OBJECTIVE → Return all of the data exactly, with nothing left out but the pictures.

COLLECTED MATERIAL →

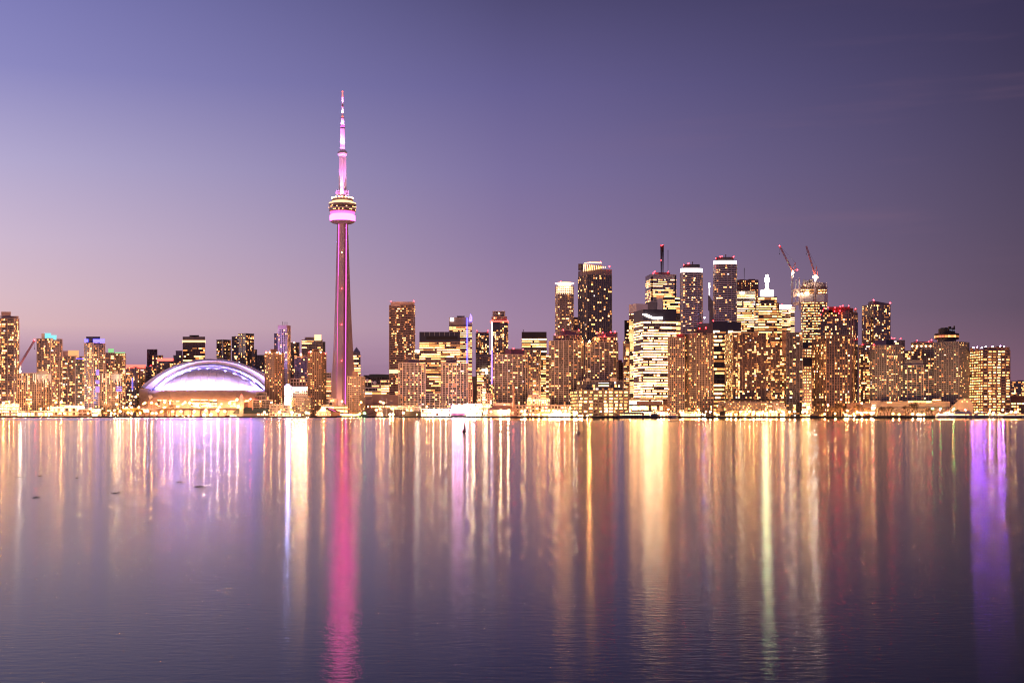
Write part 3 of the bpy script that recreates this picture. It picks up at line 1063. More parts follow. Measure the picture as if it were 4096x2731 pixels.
B("apartment_tower", "white balconied round cornered tower with a white glowing crown, taller of the pair", "building", (2855, 2946), 1059, 2150, "band", shape="soft", p=0.24,
  ph=((2862, 2935, 1029, 1042, "black_metal", 7),), bands=((1042, 1057, "band_white"),), band_off=0.3, red=((2863, 1033), (2881, 1027), (2888, 1025), (2934, 1028)), masts=((2903, 1030, 1018, 2.0),))
B("apartment_tower", "lattice windowed condo with orange piers, before the bright bank office", "building", (2672, 2738), 1352, 1815, "punch", wall="conc_beige", glass="glass_dark",
  p=0.30, h=3.0, cw=2.6, pw=0.7, sh=0.7, pal="warm", ph=((2706, 2738, 1336, 1353, "brown_stone"),), red=((2718, 1335),))
B("apartment_tower", "dark twin faced condo beside the lattice windowed one", "building", (2736, 2786, 2854), 1333, 1805, "punch", wall="conc_beige", glass="glass_dark",
  p=0.26, h=3.0, cw=2.7, pw=0.6, sh=0.6, pal="warm", ph=((2786, 2826, 1314, 1335, "navy"),), red=((2798, 1313), (2823, 1311)))
B("office_tower", "navy topped office with long lit ribbon floors", "building", (2852, 2964), 1287, 2010, "office", p=0.80, h=6.2, sh=2.0, wall="navy", glass="glass_blue", blank_top=14, blank_mat="navy", pal="office",
  panels=((2853, 2878, 1322, 1329, "sign_warm"), (2913, 2932, 1322, 1329, "sign_warm")))
B("office_block", "tan stepped rooftop block between the two white crowned towers", "building", (2797, 2854), 1294, 2120, "blank", wall="brown_stone", glass="brown_stone", red=((2802, 1293), (2853, 1283)),
  spots=((2818, 1271, "lamp_blue"),))
B("apartment_tower", "huge brown slab condo with a dense grid of balconies", "building", (2900, 2932, 3147), 1332, 1835, "condo_dark",
  p=0.36, h=2.8, cw=3.4, wall="brown_stone", glass="glass_brown", pe=2, ph=((2942, 3032, 1331, 1345, "brown_stone", 3),), pal="warm")
B("apartment_tower", "near black slab butting on the huge brown balconied slab", "building", (3144, 3211), 1330, 1830, "glass", p=0.30, h=2.8, cw=5.0, pal="warm", wall="conc_dark", run=1,
  ph=((3128, 3146, 1326, 1420, "brown_stone"),))
B("office_tower", "dark red granite tower with a stepped jagged top", "building", (2950, 3033), 1122, 2520, "punch", p=0.42, wall="red_granite", glass="glass_dark", pal="amber", h=4.2,
  ph=((2960, 2975, 1118, 1124, "red_granite"), (2994, 3020, 1117, 1124, "red_granite")), masts=((2977, 1122, 1072, 1.3), (2995, 1166, 1130, 1.2)), red=((3024, 1121),))
B("office_tower", "cream tower blazing with lit floors, before the red granite tower", "building", (2948, 3021), 1165, 2320, "office", p=0.93, pal="white", wall="conc_pale", h=3.9, blank_top=6, blank_mat="conc_pale",
  panels=((2962, 2976, 1169, 1176, "sign_white"),))
B("office_tower", "stepped office crowned by a white lantern column", "building", (3017, 3034, 3108, 3127), 1240, 2250, "office", p=0.72, h=4.6, wall="brown_stone", glass="glass_brown",
  tiers=(((3026, 3038, 3104, 3117), 1213, 2256, "office", {"p": 0.7, "h": 4.0, "wall": "brown_stone", "zb": 1241, "mode": "rand"}),
         ((3033, 3044, 3098, 3107), 1189, 2262, "office", {"p": 0.7, "h": 4.0, "wall": "brown_stone", "zb": 1214, "mode": "rand"})))
B("office_tower", "low white lit tower with a blank white top, beside the stepped office", "building", (3116, 3166), 1221, 2380, "office", p=0.8, pal="white", wall="white", blank_top=9, blank_mat="band_white",
  tiers=(((3162, 3178), 1228, 2375, "office", {"p": 0.95, "pal": "glare", "wall": "white"}),), red=((3127, 1218),))
B("apartment_tower", "red lamped black condo with white piers, many red beacons on its roof", "building", (3283, 3396, 3431), 1245, 1960, "glass", p=0.30, h=3.4, cw=3.2, pal="warm", shape=None,
  ph=((3315, 3400, 1228, 1247, "brick_dark"), (3290, 3330, 1240, 1247, "dark_metal"), (3400, 3412, 1233, 1247, "brick_dark"), (3416, 3428, 1236, 1247, "conc_pale", 2)),
  red=((3297, 1233), (3312, 1230), (3340, 1230), (3361, 1226), (3371, 1223), (3395, 1223), (3360, 1243), (3338, 1245), (3422, 1235), (3291, 1243), (3355, 1253), (3282, 1258)),
  fins=((3404, 1250, 1610, 2.6, "pink_wall"), (3414, 1250, 1610, 2.0, "pink_wall")))
B("apartment_tower", "dark brown condo split by a blank grey pier", "building", (3250, 3306, 3400), 1342, 1825, "condo_dark", p=0.30, h=3.6, cw=4.0, wall="brown_stone", glass="glass_dark", pe=1, pw=0.9, run=1, pal="warm")
B("office_block", "lit gridded office squeezed behind the near black slab", "building", (3206, 3256), 1396, 1905, "punch", p=0.85, wall="conc_tan", pal="office", h=4.2, tiers=(((3206, 3232), 1370, 1908, "blank", {"wall": "navy", "glass": "navy", "zb": 1397}),),
  panels=((3208, 3250, 1432, 1464, "navy"),))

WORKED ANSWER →
Write part 3 of the bpy script that recreates this picture. It picks up at line 1063. More parts follow. Measure the picture as if it were 4096x2731 pixels.
B("apartment_tower", "white balconied round cornered tower with a white glowing crown, taller of the pair", "building", (2855, 2946), 1059, 2150, "band", shape="soft", p=0.24,
  ph=((2862, 2935, 1029, 1042, "black_metal", 7),), bands=((1042, 1057, "band_white"),), band_off=0.3, red=((2863, 1033), (2881, 1027), (2888, 1025), (2934, 1028)), masts=((2903, 1030, 1018, 2.0),))
B("apartment_tower", "lattice windowed condo with orange piers, before the bright bank office", "building", (2672, 2738), 1352, 1815, "punch", wall="conc_beige", glass="glass_dark",
  p=0.30, h=3.0, cw=2.6, pw=0.7, sh=0.7, pal="warm", ph=((2706, 2738, 1336, 1353, "brown_stone"),), red=((2718, 1335),))
B("apartment_tower", "dark twin faced condo beside the lattice windowed one", "building", (2736, 2786, 2854), 1333, 1805, "punch", wall="conc_beige", glass="glass_dark",
  p=0.26, h=3.0, cw=2.7, pw=0.6, sh=0.6, pal="warm", ph=((2786, 2826, 1314, 1335, "navy"),), red=((2798, 1313), (2823, 1311)))
B("office_tower", "navy topped office with long lit ribbon floors", "building", (2852, 2964), 1287, 2010, "office", p=0.80, h=6.2, sh=2.0, wall="navy", glass="glass_blue", blank_top=14, blank_mat="navy", pal="office",
  panels=((2853, 2878, 1322, 1329, "sign_warm"), (2913, 2932, 1322, 1329, "sign_warm")))
B("office_block", "tan stepped rooftop block between the two white crowned towers", "building", (2797, 2854), 1294, 2120, "blank", wall="brown_stone", glass="brown_stone", red=((2802, 1293), (2853, 1283)),
  spots=((2818, 1271, "lamp_blue"),))
B("apartment_tower", "huge brown slab condo with a dense grid of balconies", "building", (2900, 2932, 3147), 1332, 1835, "condo_dark",
  p=0.36, h=2.8, cw=3.4, wall="brown_stone", glass="glass_brown", pe=2, ph=((2942, 3032, 1331, 1345, "brown_stone", 3),), pal="warm")
B("apartment_tower", "near black slab butting on the huge brown balconied slab", "building", (3144, 3211), 1330, 1830, "glass", p=0.30, h=2.8, cw=5.0, pal="warm", wall="conc_dark", run=1,
  ph=((3128, 3146, 1326, 1420, "brown_stone"),))
B("office_tower", "dark red granite tower with a stepped jagged top", "building", (2950, 3033), 1122, 2520, "punch", p=0.42, wall="red_granite", glass="glass_dark", pal="amber", h=4.2,
  ph=((2960, 2975, 1118, 1124, "red_granite"), (2994, 3020, 1117, 1124, "red_granite")), masts=((2977, 1122, 1072, 1.3), (2995, 1166, 1130, 1.2)), red=((3024, 1121),))
B("office_tower", "cream tower blazing with lit floors, before the red granite tower", "building", (2948, 3021), 1165, 2320, "office", p=0.93, pal="white", wall="conc_pale", h=3.9, blank_top=6, blank_mat="conc_pale",
  panels=((2962, 2976, 1169, 1176, "sign_white"),))
B("office_tower", "stepped office crowned by a white lantern column", "building", (3017, 3034, 3108, 3127), 1240, 2250, "office", p=0.72, h=4.6, wall="brown_stone", glass="glass_brown",
  tiers=(((3026, 3038, 3104, 3117), 1213, 2256, "office", {"p": 0.7, "h": 4.0, "wall": "brown_stone", "zb": 1241, "mode": "rand"}),
         ((3033, 3044, 3098, 3107), 1189, 2262, "office", {"p": 0.7, "h": 4.0, "wall": "brown_stone", "zb": 1214, "mode": "rand"})))
B("office_tower", "low white lit tower with a blank white top, beside the stepped office", "building", (3116, 3166), 1221, 2380, "office", p=0.8, pal="white", wall="white", blank_top=9, blank_mat="band_white",
  tiers=(((3162, 3178), 1228, 2375, "office", {"p": 0.95, "pal": "glare", "wall": "white"}),), red=((3127, 1218),))
B("apartment_tower", "red lamped black condo with white piers, many red beacons on its roof", "building", (3283, 3396, 3431), 1245, 1960, "glass", p=0.30, h=3.4, cw=3.2, pal="warm", shape=None,
  ph=((3315, 3400, 1228, 1247, "brick_dark"), (3290, 3330, 1240, 1247, "dark_metal"), (3400, 3412, 1233, 1247, "brick_dark"), (3416, 3428, 1236, 1247, "conc_pale", 2)),
  red=((3297, 1233), (3312, 1230), (3340, 1230), (3361, 1226), (3371, 1223), (3395, 1223), (3360, 1243), (3338, 1245), (3422, 1235), (3291, 1243), (3355, 1253), (3282, 1258)),
  fins=((3404, 1250, 1610, 2.6, "pink_wall"), (3414, 1250, 1610, 2.0, "pink_wall")))
B("apartment_tower", "dark brown condo split by a blank grey pier", "building", (3250, 3306, 3400), 1342, 1825, "condo_dark", p=0.30, h=3.6, cw=4.0, wall="brown_stone", glass="glass_dark", pe=1, pw=0.9, run=1, pal="warm")
B("office_block", "lit gridded office squeezed behind the near black slab", "building", (3206, 3256), 1396, 1905, "punch", p=0.85, wall="conc_tan", pal="office", h=4.2, tiers=(((3206, 3232), 1370, 1908, "blank", {"wall": "navy", "glass": "navy", "zb": 1397}),),
  panels=((3208, 3250, 1432, 1464, "navy"),))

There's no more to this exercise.